We might be a little biased in favor of Cole, as he helped found the Pasadena Weekly, a fellow alt-weekly on the Left Coast – it's part of a long career that's bucked convention. Cole served the city of Pasadena for more than a decade, ultimately becoming mayor, pitching the precepts of density, transit-oriented development, pedestrian-friendliness, and New Urbanism all the way. In Pasadena, Azusa, and Ventura – where he currently serves as city manager – he's redrafted the city General Plan to incorporate such goals.
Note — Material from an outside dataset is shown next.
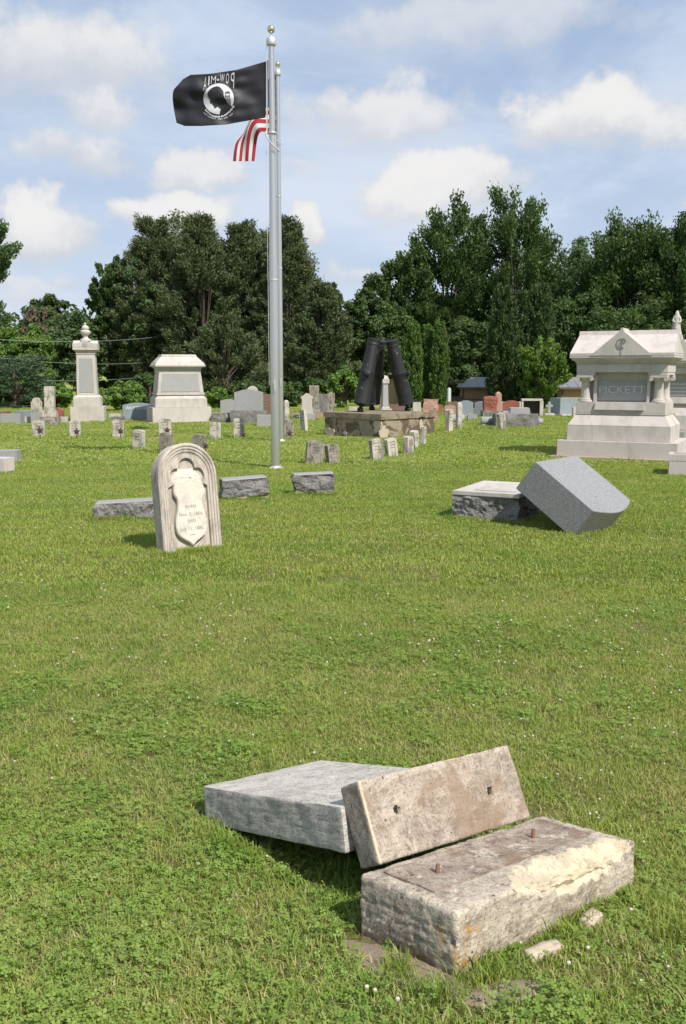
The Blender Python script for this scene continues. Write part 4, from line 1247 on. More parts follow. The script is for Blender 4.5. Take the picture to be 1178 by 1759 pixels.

He also writes and speaks frequently on the tenets of New Urbanism and addres­ses his Ventura citizens on – what else? – his own blog.

Marc Ott

Beside the Point

The Public Worker

• Assistant city manager, city of Fort Worth, 2002-present
• City administrator, city of Rochester Hills, Mich., 1998-2002
• City manager, deputy city manager, assistant city manager, city of Kalamazoo, Mich., 1990-97
• Administrative services officer, director of management services, city of Grand Rapids, Mich., 1984-90
• Administrative assistant to city manager, city of Jackson, Mich., 1982-84
• Staff assistant, city of Ann Arbor, Mich., 1981-82

With more than 25 years in the public sector, Ott has plenty of experience in the nitty-gritty of city service. In his capacity as Fort Worth assistant city manager, he oversees capital-improvement projects departments like water utility, transportation, public works, engineering, and aviation, as well as special projects like creating an asset management program and a CIP management system. But during his tenure in Michigan, he ran the gamut. In Grand Rapids, he prepared budgets as director of management services; in Kalamzaoo, he negotiated collective bargaining contracts and oversaw departments like public safety, economic development, and human resources.

And a brief reprise on ...

The Internal Candidates

Rudy Garza

• Assistant city manager, city of Austin, 2004-present
• Budget officer, city of Austin, 2000-04
• Accounting supervisor, assistant budget director, budget director, city of Corpus Christi, 1992-2000
• Tax auditor, Texas comptroller's office, 1989-92

Laura Huffman

• Assistant city manager, city of Austin, 2002-present
• Deputy city manager, city of San Marcos, 1994-2002
• Executive assistant to city manager, city of Austin, 1992-94
• Auditor, city of Austin, 1990-92

Juan Garza

And then there were two. Austin Energy General Manager Juan Garza's surprise announcement on Jan. 3, that he'd been hired to calm the waters at Pedernales Electric Cooperative, means these two assistant city managers are the only existing Austin employees still in the running. Hmmm ... maybe the PEC brass read our profile of the then-three contenders ("The Insiders," Dec. 21, 2007) and decided Garza's paternal style was just what the troubled co-op needed.